Le projet de loi est aussi un projet de réduction des risques. Il y a
un retournement de la preuve : l’Etat n’a plus à prouver que les
substances sont dangereuses, mais le fabricant doit prouver par des
études sur les humains et les animaux, coûtant jusqu'à 2 million de
dollars chacune et dont il assume le coût, que ses produits sont à
« faible risque » (et non pas « sans risque »).
Chaque industriel devra ensuite obtenir une licence de fabrication
qui respecte cette norme avant de distribuer son produit sur le marché à
travers un canal limité par des restrictions de la vente : interdiction
de la vente aux mineurs ou dans des magasins non spécialisés. Les
produits emballés contiendront des conseils tels que les coordonnées
pour le Centre national des Poisons. Les collectivités locales auront
une plus grande latitude pour contrôler et interdire ses substances.

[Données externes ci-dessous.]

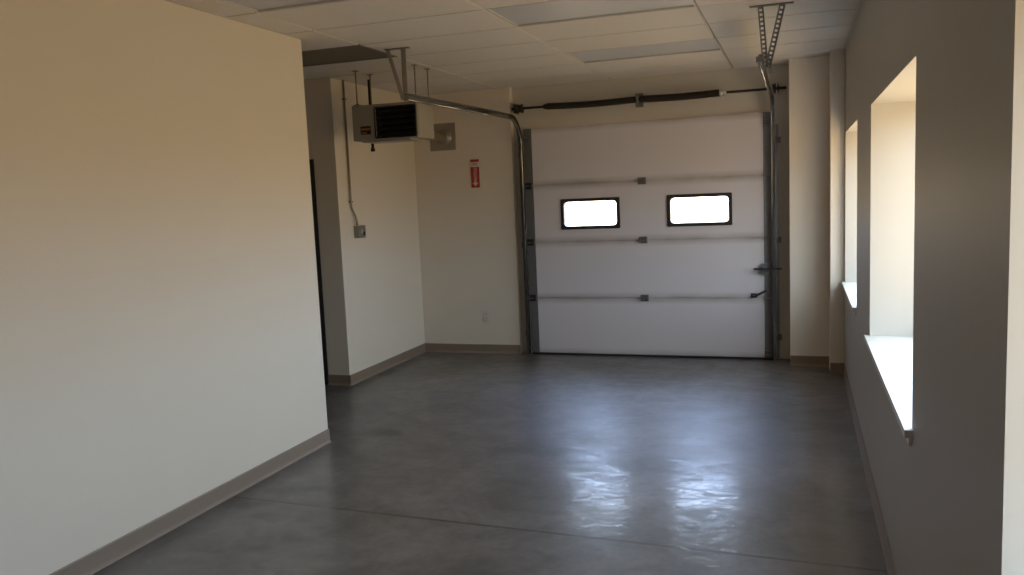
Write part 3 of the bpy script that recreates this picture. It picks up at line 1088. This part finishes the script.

Selon les documents publiés par le bureau de M. Dune,
les
responsables de la santé estiment que 10 demandes seraient faites pour
que des substances soient classées dans la première année. Les
licences concernant ses nouveaux produits de synthèse concerneront
d'abord les cannabis de synthèse (mais pas seulement). Les industriels
des legal high sont déjà en train de
faire des tests préliminaires concernant des vaporisateurs,
un dispositif utilisé pour inhaler la substance psychoactive semblable
aux cigarettes électroniques, mais qui délivrerait des cannabinoïdes de
synthèse. Cette proximité doit d’autant plus nous interroger que ce même
pays, la Nouvelle Zélande, est un de ceux où se discute une
interdiction complète du tabac.
Face au défi des NPS, nous ne pouvons plus faire comme avant. Les NPS
questionnent une nouvelle fois l’inadaptation d’un cadre légal pensé à
une autre époque et pour d’autres problèmes. Elles soulignent la vétusté
de ce système qui a plus de 40 ans, élaboré quand il n'y avait pas
Internet, à l'aube de la société addictogène. La Nouvelle-zélande en a
pris conscience et va créer l'un des premiers marchés ouverts et
réglementés de drogues récréatives dans le monde. Mais sans aller
jusque là, les NPS offrent une opportunité de tester de nouvelles
solutions de régulation qui ne passeraient plus par la pénalisation de
l’usage et de l’usager. Et c'est déjà beaucoup.